There they were given a mock trial in which they were accused of a made-up conspiracy against the King and others. Then, over the protests of the King himself, Douglas had the sixth earl and his brother beheaded.
Douglas then usurped the earldom of Douglas, becoming the seventh earl. This made him the most powerful noble in Scotland. He dominated the country during the King’s minority, down to his death two and half years later in the spring of 1443.
His son, William, succeeded him as the eighth earl of Douglas and became the dominant political figure in Scotland for years after that, but eventually, the King, whose protestations had been ignored at the Black Dinner, had his revenge. In 1452, now in his early twenties and able to rule in his stead, he and a group of his other nobles attacked and killed William.

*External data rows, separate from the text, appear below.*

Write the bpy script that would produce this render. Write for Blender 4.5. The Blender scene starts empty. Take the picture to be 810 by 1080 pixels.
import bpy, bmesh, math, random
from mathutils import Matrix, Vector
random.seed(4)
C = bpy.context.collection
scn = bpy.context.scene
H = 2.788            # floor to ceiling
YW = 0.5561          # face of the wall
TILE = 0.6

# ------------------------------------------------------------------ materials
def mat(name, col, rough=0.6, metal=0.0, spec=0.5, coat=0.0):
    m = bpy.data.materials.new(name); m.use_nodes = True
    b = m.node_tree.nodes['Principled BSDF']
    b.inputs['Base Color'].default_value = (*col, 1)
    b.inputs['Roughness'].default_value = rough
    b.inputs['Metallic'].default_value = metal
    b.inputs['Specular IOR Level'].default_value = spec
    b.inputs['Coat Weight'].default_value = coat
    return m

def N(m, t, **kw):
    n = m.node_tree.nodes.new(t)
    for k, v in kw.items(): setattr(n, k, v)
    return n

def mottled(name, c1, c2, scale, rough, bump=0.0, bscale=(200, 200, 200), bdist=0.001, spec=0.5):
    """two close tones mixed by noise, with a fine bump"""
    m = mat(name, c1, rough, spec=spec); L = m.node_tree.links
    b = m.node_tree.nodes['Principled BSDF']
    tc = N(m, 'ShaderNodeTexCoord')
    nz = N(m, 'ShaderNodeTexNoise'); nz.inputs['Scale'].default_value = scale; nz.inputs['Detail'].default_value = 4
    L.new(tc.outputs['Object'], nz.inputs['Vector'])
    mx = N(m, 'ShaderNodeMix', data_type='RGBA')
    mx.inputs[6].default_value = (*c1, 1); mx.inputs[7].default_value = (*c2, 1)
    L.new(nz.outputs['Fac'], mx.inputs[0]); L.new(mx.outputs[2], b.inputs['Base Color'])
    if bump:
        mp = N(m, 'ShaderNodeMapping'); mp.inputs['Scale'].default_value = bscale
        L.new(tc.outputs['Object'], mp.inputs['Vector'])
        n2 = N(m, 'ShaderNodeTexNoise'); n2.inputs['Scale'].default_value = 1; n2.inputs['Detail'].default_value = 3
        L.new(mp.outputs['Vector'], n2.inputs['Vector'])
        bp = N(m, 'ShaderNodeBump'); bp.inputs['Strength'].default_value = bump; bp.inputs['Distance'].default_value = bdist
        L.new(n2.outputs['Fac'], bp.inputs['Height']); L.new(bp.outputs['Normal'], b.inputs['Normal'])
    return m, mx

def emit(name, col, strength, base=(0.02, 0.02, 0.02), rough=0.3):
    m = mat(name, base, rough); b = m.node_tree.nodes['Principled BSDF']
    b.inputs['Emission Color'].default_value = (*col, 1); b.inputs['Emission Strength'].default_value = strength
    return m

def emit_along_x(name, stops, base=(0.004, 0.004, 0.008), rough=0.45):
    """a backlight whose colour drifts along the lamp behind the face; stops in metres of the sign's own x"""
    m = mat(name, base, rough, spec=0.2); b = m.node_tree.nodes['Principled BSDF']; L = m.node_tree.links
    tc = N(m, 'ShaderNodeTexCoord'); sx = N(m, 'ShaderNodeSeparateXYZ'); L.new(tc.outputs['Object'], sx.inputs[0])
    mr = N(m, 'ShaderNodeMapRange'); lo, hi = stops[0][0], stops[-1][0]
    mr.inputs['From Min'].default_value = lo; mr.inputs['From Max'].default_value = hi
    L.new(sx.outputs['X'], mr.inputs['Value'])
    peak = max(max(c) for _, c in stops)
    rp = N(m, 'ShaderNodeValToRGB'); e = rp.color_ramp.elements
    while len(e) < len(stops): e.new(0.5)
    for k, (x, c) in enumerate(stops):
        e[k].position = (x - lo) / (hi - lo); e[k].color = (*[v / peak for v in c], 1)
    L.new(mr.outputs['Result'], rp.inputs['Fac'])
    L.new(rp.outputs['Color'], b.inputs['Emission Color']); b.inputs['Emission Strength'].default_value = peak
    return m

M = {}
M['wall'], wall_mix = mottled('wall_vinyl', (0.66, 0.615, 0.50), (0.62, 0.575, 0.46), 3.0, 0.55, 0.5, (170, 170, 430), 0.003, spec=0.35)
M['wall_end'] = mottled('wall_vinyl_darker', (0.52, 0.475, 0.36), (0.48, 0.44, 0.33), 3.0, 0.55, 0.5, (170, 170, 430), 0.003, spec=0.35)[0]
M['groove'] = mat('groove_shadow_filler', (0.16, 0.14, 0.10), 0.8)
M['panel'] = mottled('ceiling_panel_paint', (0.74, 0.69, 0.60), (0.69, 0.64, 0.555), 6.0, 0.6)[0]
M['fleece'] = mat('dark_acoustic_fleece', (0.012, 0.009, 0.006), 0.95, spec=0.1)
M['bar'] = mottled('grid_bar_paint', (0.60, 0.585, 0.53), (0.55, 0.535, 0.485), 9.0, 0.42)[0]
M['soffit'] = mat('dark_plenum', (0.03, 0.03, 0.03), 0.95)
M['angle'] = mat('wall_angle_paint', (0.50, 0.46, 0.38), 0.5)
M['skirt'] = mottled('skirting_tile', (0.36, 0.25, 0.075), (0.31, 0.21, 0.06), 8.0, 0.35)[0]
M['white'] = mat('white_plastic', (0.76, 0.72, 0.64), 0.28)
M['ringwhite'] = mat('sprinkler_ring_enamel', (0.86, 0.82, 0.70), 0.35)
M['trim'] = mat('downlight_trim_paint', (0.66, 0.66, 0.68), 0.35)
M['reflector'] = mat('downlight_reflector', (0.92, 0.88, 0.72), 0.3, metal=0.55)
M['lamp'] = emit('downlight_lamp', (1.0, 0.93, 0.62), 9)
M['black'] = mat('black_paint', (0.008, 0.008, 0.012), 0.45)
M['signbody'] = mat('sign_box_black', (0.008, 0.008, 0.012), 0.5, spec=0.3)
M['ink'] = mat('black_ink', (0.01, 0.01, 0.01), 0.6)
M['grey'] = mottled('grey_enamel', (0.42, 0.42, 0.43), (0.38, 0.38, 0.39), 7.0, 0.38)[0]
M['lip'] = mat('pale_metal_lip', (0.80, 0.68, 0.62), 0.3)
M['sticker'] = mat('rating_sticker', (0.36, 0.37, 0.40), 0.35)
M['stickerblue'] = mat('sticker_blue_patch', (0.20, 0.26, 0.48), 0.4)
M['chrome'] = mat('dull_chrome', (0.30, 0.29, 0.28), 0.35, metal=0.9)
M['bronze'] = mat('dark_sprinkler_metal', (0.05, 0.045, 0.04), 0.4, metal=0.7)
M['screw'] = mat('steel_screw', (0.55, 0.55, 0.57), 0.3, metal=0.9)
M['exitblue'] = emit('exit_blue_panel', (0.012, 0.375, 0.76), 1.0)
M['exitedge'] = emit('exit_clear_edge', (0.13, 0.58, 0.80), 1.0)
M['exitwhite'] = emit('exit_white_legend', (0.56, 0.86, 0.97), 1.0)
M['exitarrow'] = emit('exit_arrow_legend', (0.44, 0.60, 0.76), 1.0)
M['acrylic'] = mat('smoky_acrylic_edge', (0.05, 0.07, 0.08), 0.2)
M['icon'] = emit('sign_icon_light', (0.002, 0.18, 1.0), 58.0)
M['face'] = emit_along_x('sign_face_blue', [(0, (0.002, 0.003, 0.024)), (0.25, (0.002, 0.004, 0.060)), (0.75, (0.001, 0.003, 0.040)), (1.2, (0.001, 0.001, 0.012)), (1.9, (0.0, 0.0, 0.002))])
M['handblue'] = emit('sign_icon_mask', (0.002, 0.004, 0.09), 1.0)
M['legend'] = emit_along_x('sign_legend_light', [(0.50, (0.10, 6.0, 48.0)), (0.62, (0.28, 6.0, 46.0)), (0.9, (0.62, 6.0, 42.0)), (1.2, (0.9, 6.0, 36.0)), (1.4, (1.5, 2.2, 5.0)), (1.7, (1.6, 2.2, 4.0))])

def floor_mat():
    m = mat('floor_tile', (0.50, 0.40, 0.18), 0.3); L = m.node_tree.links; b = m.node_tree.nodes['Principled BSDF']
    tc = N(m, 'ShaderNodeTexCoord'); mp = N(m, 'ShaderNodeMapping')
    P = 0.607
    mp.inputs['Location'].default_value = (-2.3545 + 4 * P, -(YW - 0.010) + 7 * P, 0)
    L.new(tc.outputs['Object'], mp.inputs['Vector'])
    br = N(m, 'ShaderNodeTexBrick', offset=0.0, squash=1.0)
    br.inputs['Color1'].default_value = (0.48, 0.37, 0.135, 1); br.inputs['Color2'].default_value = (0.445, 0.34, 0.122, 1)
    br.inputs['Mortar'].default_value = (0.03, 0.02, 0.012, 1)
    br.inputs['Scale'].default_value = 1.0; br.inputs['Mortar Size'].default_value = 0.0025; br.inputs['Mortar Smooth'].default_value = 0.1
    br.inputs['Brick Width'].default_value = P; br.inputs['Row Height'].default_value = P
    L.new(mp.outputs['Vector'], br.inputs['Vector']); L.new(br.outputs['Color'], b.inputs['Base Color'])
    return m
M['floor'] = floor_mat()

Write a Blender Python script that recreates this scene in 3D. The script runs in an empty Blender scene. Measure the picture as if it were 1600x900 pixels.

Comparison of the Red Wedding and the Black Dinner
There is no doubt that George R. R. Martin was partially inspired by the Black Dinner when he came to writing the sections of his book, A Storm of Swords, in which the Red Wedding takes place.
However, speaking some years after writing it, Martin did note that he was also influenced by the Massacre of Glencoe, an incident in Scotland on the 13th of February, 1692.
Scottish government forces murdered approximately thirty members of the MacDonald Clan of Glencoe due to their unwillingness to swear allegiance to Queen Mary II and King William III, who had usurped the thrones of England, Scotland, and Ireland from Mary’s father, King James II, in 1688.
Between them, the Black Dinner and the Massacre of Glencoe are two of the most infamous incidents in Scottish political history. Martin has made it clear that the Red Wedding was partially based on elements of both these events.